Start of Supplied information

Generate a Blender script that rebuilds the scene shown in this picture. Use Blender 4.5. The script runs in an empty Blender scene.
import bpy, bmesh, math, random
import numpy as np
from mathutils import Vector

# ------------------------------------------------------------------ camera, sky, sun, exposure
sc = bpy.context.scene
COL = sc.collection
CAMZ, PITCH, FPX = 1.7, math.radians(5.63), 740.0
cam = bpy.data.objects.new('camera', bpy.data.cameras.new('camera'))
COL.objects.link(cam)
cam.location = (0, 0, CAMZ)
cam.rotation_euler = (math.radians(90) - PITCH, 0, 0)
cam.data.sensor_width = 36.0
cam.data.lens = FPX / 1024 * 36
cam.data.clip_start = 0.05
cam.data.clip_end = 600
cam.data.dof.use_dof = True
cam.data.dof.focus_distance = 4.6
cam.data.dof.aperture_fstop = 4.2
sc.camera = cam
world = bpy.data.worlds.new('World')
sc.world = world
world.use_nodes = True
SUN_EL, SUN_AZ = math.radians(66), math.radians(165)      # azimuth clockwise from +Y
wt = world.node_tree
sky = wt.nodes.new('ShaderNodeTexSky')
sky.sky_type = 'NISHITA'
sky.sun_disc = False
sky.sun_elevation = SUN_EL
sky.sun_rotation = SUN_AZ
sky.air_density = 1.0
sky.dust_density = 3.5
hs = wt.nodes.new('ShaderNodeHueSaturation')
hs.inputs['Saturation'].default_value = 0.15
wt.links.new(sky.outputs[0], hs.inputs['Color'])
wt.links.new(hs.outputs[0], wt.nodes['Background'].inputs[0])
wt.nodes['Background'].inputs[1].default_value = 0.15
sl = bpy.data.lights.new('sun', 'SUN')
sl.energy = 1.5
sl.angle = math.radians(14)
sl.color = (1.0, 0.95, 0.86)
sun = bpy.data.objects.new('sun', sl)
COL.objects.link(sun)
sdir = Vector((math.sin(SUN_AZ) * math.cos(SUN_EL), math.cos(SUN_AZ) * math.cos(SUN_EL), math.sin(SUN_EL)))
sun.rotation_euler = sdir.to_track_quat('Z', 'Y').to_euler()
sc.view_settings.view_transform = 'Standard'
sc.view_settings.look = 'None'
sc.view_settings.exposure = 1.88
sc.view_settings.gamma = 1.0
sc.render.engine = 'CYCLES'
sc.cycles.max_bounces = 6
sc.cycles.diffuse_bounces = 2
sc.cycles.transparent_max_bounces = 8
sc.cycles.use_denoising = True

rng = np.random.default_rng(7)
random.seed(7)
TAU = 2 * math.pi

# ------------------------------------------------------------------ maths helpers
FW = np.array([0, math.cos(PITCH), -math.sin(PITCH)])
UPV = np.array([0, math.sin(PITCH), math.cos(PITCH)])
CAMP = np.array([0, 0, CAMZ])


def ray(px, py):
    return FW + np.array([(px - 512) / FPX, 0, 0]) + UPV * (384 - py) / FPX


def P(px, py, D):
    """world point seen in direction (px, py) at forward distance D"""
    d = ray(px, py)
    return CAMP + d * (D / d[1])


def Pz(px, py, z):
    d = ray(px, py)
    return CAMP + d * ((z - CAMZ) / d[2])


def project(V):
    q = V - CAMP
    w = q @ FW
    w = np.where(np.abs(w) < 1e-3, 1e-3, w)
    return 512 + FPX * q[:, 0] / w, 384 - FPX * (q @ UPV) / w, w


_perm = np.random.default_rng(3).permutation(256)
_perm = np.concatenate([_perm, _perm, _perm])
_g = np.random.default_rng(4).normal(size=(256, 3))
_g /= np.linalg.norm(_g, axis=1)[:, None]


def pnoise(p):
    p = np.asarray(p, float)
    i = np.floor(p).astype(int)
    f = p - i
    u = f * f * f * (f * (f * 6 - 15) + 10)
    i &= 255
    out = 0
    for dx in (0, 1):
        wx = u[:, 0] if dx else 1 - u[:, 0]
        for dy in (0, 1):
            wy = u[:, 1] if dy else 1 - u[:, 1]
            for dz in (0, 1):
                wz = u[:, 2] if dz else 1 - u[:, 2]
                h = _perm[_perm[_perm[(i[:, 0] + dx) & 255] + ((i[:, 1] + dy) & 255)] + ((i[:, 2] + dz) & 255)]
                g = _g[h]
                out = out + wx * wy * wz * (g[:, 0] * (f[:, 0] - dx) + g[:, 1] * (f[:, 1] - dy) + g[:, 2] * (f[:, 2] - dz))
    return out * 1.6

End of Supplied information

• Task to complete
Exactly reproduce the material above.

• Exercise response
Generate a Blender script that rebuilds the scene shown in this picture. Use Blender 4.5. The script runs in an empty Blender scene.
import bpy, bmesh, math, random
import numpy as np
from mathutils import Vector

# ------------------------------------------------------------------ camera, sky, sun, exposure
sc = bpy.context.scene
COL = sc.collection
CAMZ, PITCH, FPX = 1.7, math.radians(5.63), 740.0
cam = bpy.data.objects.new('camera', bpy.data.cameras.new('camera'))
COL.objects.link(cam)
cam.location = (0, 0, CAMZ)
cam.rotation_euler = (math.radians(90) - PITCH, 0, 0)
cam.data.sensor_width = 36.0
cam.data.lens = FPX / 1024 * 36
cam.data.clip_start = 0.05
cam.data.clip_end = 600
cam.data.dof.use_dof = True
cam.data.dof.focus_distance = 4.6
cam.data.dof.aperture_fstop = 4.2
sc.camera = cam
world = bpy.data.worlds.new('World')
sc.world = world
world.use_nodes = True
SUN_EL, SUN_AZ = math.radians(66), math.radians(165)      # azimuth clockwise from +Y
wt = world.node_tree
sky = wt.nodes.new('ShaderNodeTexSky')
sky.sky_type = 'NISHITA'
sky.sun_disc = False
sky.sun_elevation = SUN_EL
sky.sun_rotation = SUN_AZ
sky.air_density = 1.0
sky.dust_density = 3.5
hs = wt.nodes.new('ShaderNodeHueSaturation')
hs.inputs['Saturation'].default_value = 0.15
wt.links.new(sky.outputs[0], hs.inputs['Color'])
wt.links.new(hs.outputs[0], wt.nodes['Background'].inputs[0])
wt.nodes['Background'].inputs[1].default_value = 0.15
sl = bpy.data.lights.new('sun', 'SUN')
sl.energy = 1.5
sl.angle = math.radians(14)
sl.color = (1.0, 0.95, 0.86)
sun = bpy.data.objects.new('sun', sl)
COL.objects.link(sun)
sdir = Vector((math.sin(SUN_AZ) * math.cos(SUN_EL), math.cos(SUN_AZ) * math.cos(SUN_EL), math.sin(SUN_EL)))
sun.rotation_euler = sdir.to_track_quat('Z', 'Y').to_euler()
sc.view_settings.view_transform = 'Standard'
sc.view_settings.look = 'None'
sc.view_settings.exposure = 1.88
sc.view_settings.gamma = 1.0
sc.render.engine = 'CYCLES'
sc.cycles.max_bounces = 6
sc.cycles.diffuse_bounces = 2
sc.cycles.transparent_max_bounces = 8
sc.cycles.use_denoising = True

rng = np.random.default_rng(7)
random.seed(7)
TAU = 2 * math.pi

# ------------------------------------------------------------------ maths helpers
FW = np.array([0, math.cos(PITCH), -math.sin(PITCH)])
UPV = np.array([0, math.sin(PITCH), math.cos(PITCH)])
CAMP = np.array([0, 0, CAMZ])


def ray(px, py):
    return FW + np.array([(px - 512) / FPX, 0, 0]) + UPV * (384 - py) / FPX


def P(px, py, D):
    """world point seen in direction (px, py) at forward distance D"""
    d = ray(px, py)
    return CAMP + d * (D / d[1])


def Pz(px, py, z):
    d = ray(px, py)
    return CAMP + d * ((z - CAMZ) / d[2])


def project(V):
    q = V - CAMP
    w = q @ FW
    w = np.where(np.abs(w) < 1e-3, 1e-3, w)
    return 512 + FPX * q[:, 0] / w, 384 - FPX * (q @ UPV) / w, w


_perm = np.random.default_rng(3).permutation(256)
_perm = np.concatenate([_perm, _perm, _perm])
_g = np.random.default_rng(4).normal(size=(256, 3))
_g /= np.linalg.norm(_g, axis=1)[:, None]


def pnoise(p):
    p = np.asarray(p, float)
    i = np.floor(p).astype(int)
    f = p - i
    u = f * f * f * (f * (f * 6 - 15) + 10)
    i &= 255
    out = 0
    for dx in (0, 1):
        wx = u[:, 0] if dx else 1 - u[:, 0]
        for dy in (0, 1):
            wy = u[:, 1] if dy else 1 - u[:, 1]
            for dz in (0, 1):
                wz = u[:, 2] if dz else 1 - u[:, 2]
                h = _perm[_perm[_perm[(i[:, 0] + dx) & 255] + ((i[:, 1] + dy) & 255)] + ((i[:, 2] + dz) & 255)]
                g = _g[h]
                out = out + wx * wy * wz * (g[:, 0] * (f[:, 0] - dx) + g[:, 1] * (f[:, 1] - dy) + g[:, 2] * (f[:, 2] - dz))
    return out * 1.6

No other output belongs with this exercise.